Uma escola não é composta apenas pela estrutura física que a abriga, para Binsfeld a valorização e a qualificação dos profissionais, as condições para que as turmas não sejam superlotadas, assim como materiais didáticos e tecnológicos precisam ser considerados neste processo. Uma justificativa utilizada pelo município para a municipalização seria a baixa quantidade de alunos na escola. A proposta seria transferir alunos da Escola de Educação Básica Presidente Juscelino Kubitschek, que é municipal, para a EEB São Sebastião.

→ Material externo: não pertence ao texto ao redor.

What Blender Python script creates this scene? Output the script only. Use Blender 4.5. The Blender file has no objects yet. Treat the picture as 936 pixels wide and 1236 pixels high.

Porém, ainda segundo Lucilene, para realizar essa transferência não é necessária a municipalização, já que estado e município podem e já atuam, inclusive no São Sebastião, como já mencionado acima, em colaboração.
Abraço à escola acontece na sexta-feira, 19/11
A comissão segue dialogando, propondo e realizando ações, além de buscar informações no âmbito jurídico sobre o processo e diálogo com o Ministério Público Federal. Além disso, segue organizando e mobilizando a comunidade em favor da manutenção da escola como está atualmente. No dia 19 de novembro, na próxima sexta-feira, às 7h30 da manhã, acontecerá um abraço solidário à escola.
“A gente entende que esse processo é prejudicial para os nossos filhos. É um dever e um direito nosso lutar pela educação que a gente quer”, comenta Lucilene Binsfeld.
A professora Maria Helena, ao comentar que a notícia sobre a municipalização tirou o chão de toda a comunidade escolar, destaca que, apesar disso, buscam criar perspectivas de que é possível reverter a situação e que as crianças têm direito à educação. “Eram pais vindo para a escola chorando, todo mundo ficou impactado com a notícia, isso acabou desmotivando muitos professores, mas, por outro lado, a gente foi em busca da luta por esse espaço que temos como uma família, nos unimos por esse motivo e para criar outras perspectivas”, finaliza.